Opinion

Games and Politics, Stickers and Rules

This game about the politics of cotton is mostly unremarkable but I was struck by how its failure as a game and its weakness as a political statement were related. At the end, the game’s author lists several ways for people to take action, and it seems to me that these suggested actions reflect the same lack of “game thinking” exhibited by the game itself. By game thinking I mean serious attention to the behavior of complex systems, to the sometimes surprising and unpredictable emergent consequences of rules and behavior, incentives, constraints, risks and rewards.

The political action that this game explicitly recommends basically amounts to a labeling system that would “guarantee” that a product was produced under humane and eco-friendly conditions. The game that leads up to this policy has no game thinking in it, no player choice, no system to explore, no interesting consequences, no behavior at all. And it seems to me that the policy itself betrays a similar over-emphasis on surface messages and a lack of interest in underlying systems.

What would happen if such a labeling system were introduced? It might, in fact, lead to better lives for the global poor who make our t-shirts, but this is by no means the obvious result. It is possible that it would make their existing situation worse. I don’t have a strong opinion on the issue of fair trade and similar labeling projects, but I know enough to know it’s complicated.

Such a labeling system is like a rule, a mechanic, and in particular it is a rule whose impact on the system is very hard to predict. But to the political sensibility that made this game it is more like a message, a statement, a gesture. It is obviously good to say you abhor the suffering of children, poor working conditions, the destruction of nature. If political actions are statements in a conversation about values then of course we should take the actions that most loudly proclaim our values. If, however, political actions and the rules they enact are like the gears and switches and logic gates of a complex machine that produces results then the situation is a lot more complicated, and we should be making cautious, good faith efforts to understand the actual effects of our rules and actions and not just their intentions.
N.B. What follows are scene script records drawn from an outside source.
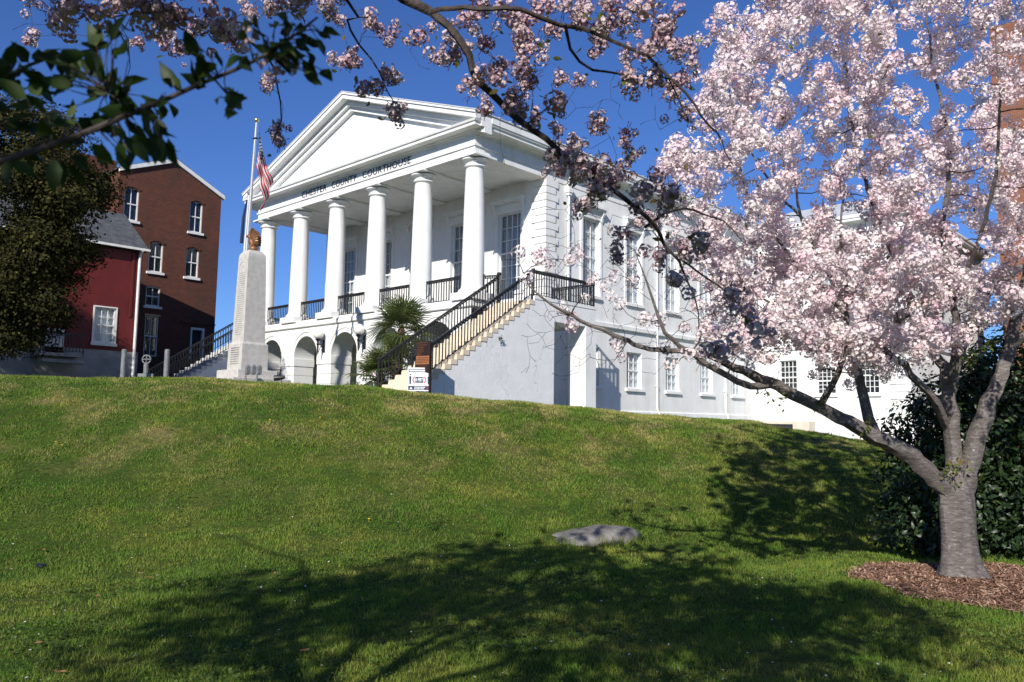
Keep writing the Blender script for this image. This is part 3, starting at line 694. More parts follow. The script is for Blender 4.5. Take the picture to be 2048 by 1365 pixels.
# ------------------------------------------------------------------ monument with bronze eagle
mx_, my_ = -2.34, -8.13
gmz = float(gz(mx_, my_))
MO = thing('monument', (mx_, my_, gmz), 'tall grey granite monument shaft with bronze eagle on top before the arcade', 'monument')
GR = MT['granite']
def frustum(mb, cx, cy, w0, w1, z0, z1):
    a, b = w0/2, w1/2
    return mb.add([(cx-a,cy-a,z0),(cx+a,cy-a,z0),(cx+a,cy+a,z0),(cx-a,cy+a,z0),(cx-b,cy-b,z1),(cx+b,cy-b,z1),(cx+b,cy+b,z1),(cx-b,cy+b,z1)],
                  [(0,3,2,1),(4,5,6,7),(0,1,5,4),(1,2,6,5),(2,3,7,6),(3,0,4,7)])
m = MB(); frustum(m, mx_, my_, 0.79, 0.655, -2.58, 0.30); frustum(m, mx_, my_, 0.655, 0.62, 0.30, 0.42); frustum(m, mx_, my_, 0.62, 0.45, 0.42, 0.55); shaft = m.build('shaft', GR, MO)
m = MB(); frustum(m, mx_, my_, 0.96, 0.93, -3.52, -2.66); frustum(m, mx_, my_, 0.93, 0.82, -2.66, -2.582); pedestal = m.build('pedestal', GR, MO)
m = MB(); m.bbox(mx_-0.72, mx_+0.72, my_-0.72, my_+0.72, -3.80, -3.522, 0.02); m.build('base_step', GR, MO)
m = MB(); m.bbox(mx_-1.05, mx_+1.05, my_-1.05, my_+1.05, gmz-0.3, -3.802, 0.02); m.build('base_step', GR, MO)
ins = MB(); r_ = random.Random(3)                       # worn lines of carved names, too small to read
for k in range(30):
    z = -0.25-k*0.072; w_ = 0.5*(0.655+(0.30-z)/2.88*0.135); yf = my_-w_
    u = -0.22
    while u < 0.2:
        l = r_.uniform(0.02, 0.06); ins.box(mx_+u, mx_+min(u+l, 0.22), yf-0.0015, yf+0.02, z, z+0.028); u += l+0.018
for k in range(8):
    z = -2.80-k*0.075; u = -0.28
    while u < 0.26:
        l = r_.uniform(0.02, 0.07); ins.box(mx_+u, mx_+min(u+l, 0.28), my_-0.482, my_-0.45, z, z+0.03); u += l+0.02
tag(ins.build('carved_inscription', MT['granite_groove'], MO), kind='stuff')
rl = MB()
n = 20
for i in range(n):
    a0, a1 = math.pi*i/n, math.pi*(i+1)/n
    rl.bar((mx_+0.24*math.cos(a0), my_-0.333, -0.02+0.16*math.sin(a0)), (mx_+0.24*math.cos(a1), my_-0.333, -0.02+0.16*math.sin(a1)), 0.02)
rl.bar((mx_-0.24, my_-0.334, -0.02), (mx_-0.24, my_-0.345, -0.40), 0.02); rl.bar((mx_+0.24, my_-0.334, -0.02), (mx_+0.24, my_-0.345, -0.40), 0.02)
rl.ball((mx_, my_-0.325, 0.03), 0.09, 12, 8, (1, 0.3, 1)); rl.build('relief_wreath', GR, shaft)
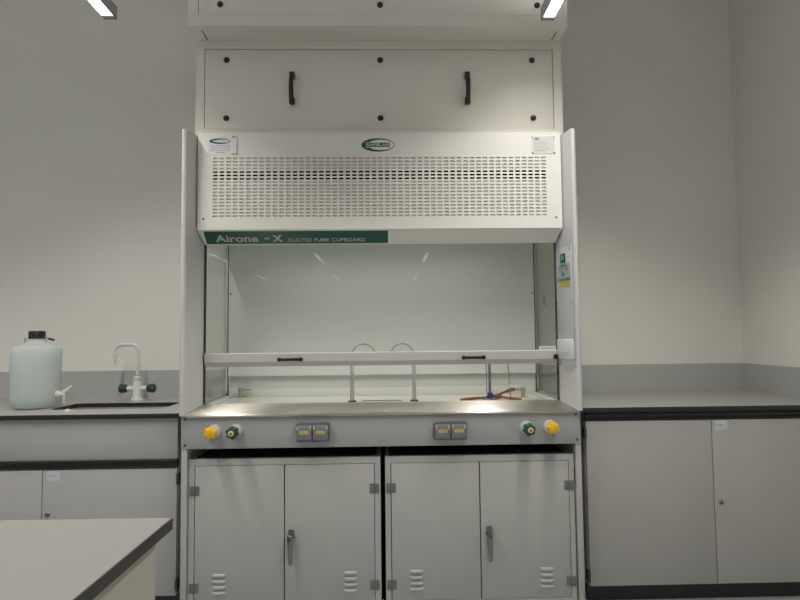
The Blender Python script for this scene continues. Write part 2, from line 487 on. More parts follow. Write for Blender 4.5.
# interior
bm = BM()
box(bm, -.845, .845, .145, .60, .878, .9075)                         # tray
obj('work_surface', bm, 'ceramic', fc)
bm = BM()
box(bm, -.845, .845, .562, .645, .9075, .951, bev=.002)
for s in (-1, 1): box(bm, min(s*.845, s*.815), max(s*.845, s*.815), .16, .565, .9075, .918, bev=.002)
obj('tray_kerb', bm, 'ceramic', fc)
bm = BM(); ring_plate(bm, -.104, .096, .205, .305, -.096, .088, .213, .297, .012, .9075, .911)
obj('drip_cup_rim', bm, 'tan', fc)
obj('back_wall', B(-.86, .86, .578, .665, .878, 1.90), 'liner', fc, smooth=False)
baf = obj('back_baffle', B(-.838, .838, .547, .555, 1.022, 1.86), 'liner', fc, smooth=False)
for x, z in ((-.828, 1.469), (.830, 1.462)): screw('baffle_screw', 'screw', baf, (x, .547, z))
il = obj('interior_lamp', B(-.62, .62, .19, .27, 1.855, 1.88, bev=.003), 'lamp', fc)  # added fill lamp, unseen behind the hood, to brighten the interior
obj('lamp_diffuser', B(-.60, .60, .205, .255, 1.852, 1.856), 'iglow', il)
d = bpy.data.lights.new('interior_lamp_light', 'AREA'); d.shape = 'RECTANGLE'; d.size = 1.2; d.size_y = .05
d.energy = 1.35; d.color = (1, 1, .96); d.spread = math.radians(128)
o = bpy.data.objects.new('interior_lamp_light', d); COL.objects.link(o); o.location = (0, .23, 1.850)
obj('interior_roof', B(-.86, .86, .17, .645, 1.88, 1.90), 'liner', fc, smooth=False)
for s in (-1, 1):
    def sx(a, b): return (min(s*a, s*b), max(s*a, s*b))
    w = obj('side_window', B(*sx(.850, .856), .17, .645, .925, 1.80), 'sideglass', fc, smooth=False)
    obj('side_window_seal', B(*sx(.838, .8425), .546, .556, .918, 1.86), 'seal', fc)
    bm = BM()
    box(bm, *sx(.846, .866), .17, .645, .905, .930, bev=.001)
    box(bm, *sx(.846, .866), .17, .645, 1.78, 1.88)
    box(bm, *sx(.846, .866), .63, .66, .905, 1.88)
    obj('side_window_frame', bm, 'frame', fc)
    obj('side_panel', B(*sx(.862, .90), .16, .70, 1.80, 2.18), 'post', fc)
obj('side_notice', B(.8475, .8498, .36, .40, 1.38, 1.44), 'print', fc, label='small dark notice on the right side window')

# stainless lip
bm = BM()
def lip():
    t = bmesh.new()
    pr = [(-.012, .878), (-.016, .884), (-.014, .891), (-.008, .8945), (.16, .9185), (.17, .9175), (.17, .885), (0, .876)]
    A = []
    for sg in (-1, 1):
        row = []
        for (y, z) in pr:
            half = .8775 - max(0, y+.016)/6.2
            row.append(t.verts.new((sg*half, y, z)))
        A.append(row)
    n = len(pr)
    for i in range(n): t.faces.new((A[0][i], A[0][(i+1) % n], A[1][(i+1) % n], A[1][i]))
    t.faces.new(A[0]); t.faces.new(A[1][::-1])
    bmesh.ops.recalc_face_normals(t, faces=t.faces)
    merge(bm, t)
lip(); obj('front_lip', bm, 'steel', fc)

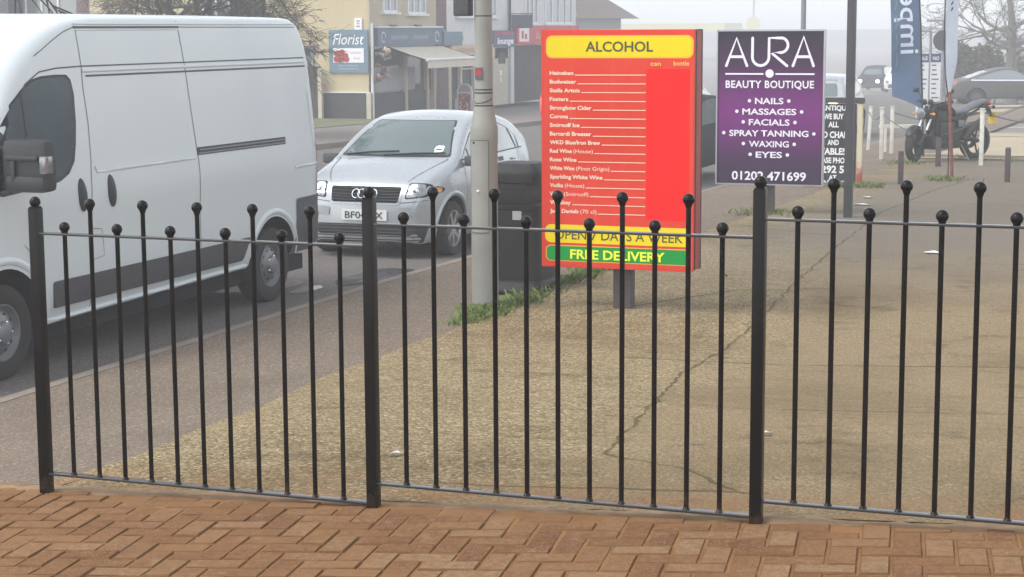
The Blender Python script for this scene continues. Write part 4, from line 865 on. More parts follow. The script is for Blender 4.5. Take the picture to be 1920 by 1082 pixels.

I think trying to come to grips with the ethical dimensions of global capitalism is a worthwhile problem. We (I mean everyone who is reading this) all of us are swimming, sometimes drowning, in an ocean of luxury consumer goods. How are they are made? How do they connect us to other people? What are our responsibilities to the people who make, transport, and sell them? The amorality of markets is a hard problem full of counter-intuitive puzzles. See for example Paul Krugman on the living wage or Mike Munger on price gouging. It would be interesting to see how game thinking could contribute to our understanding of this problem.

Ultimately, I suspect that politics is, in fact, almost entirely about signaling, so we don’t need to worry about doing the hard work of figuring out what the actual impact of a cotton labeling system would be. We can simply approve or disapprove of it based on how it affects our personal status.

To many people it probably sounds like I’m advocating a politics of autism, a politics that is intentionally deaf to the stirring slogan, the beaming face, the warm touch of social reinforcement that says “We are together in this struggle, I got your back, you can count on me.” And perhaps I am. I have been thinking about this topic a lot since it was brought up in conversation with Heather Chaplin, Celia Pearce, Mary Flanagan and others at the Games for Change conference two years ago, and my thinking about it is still unresolved.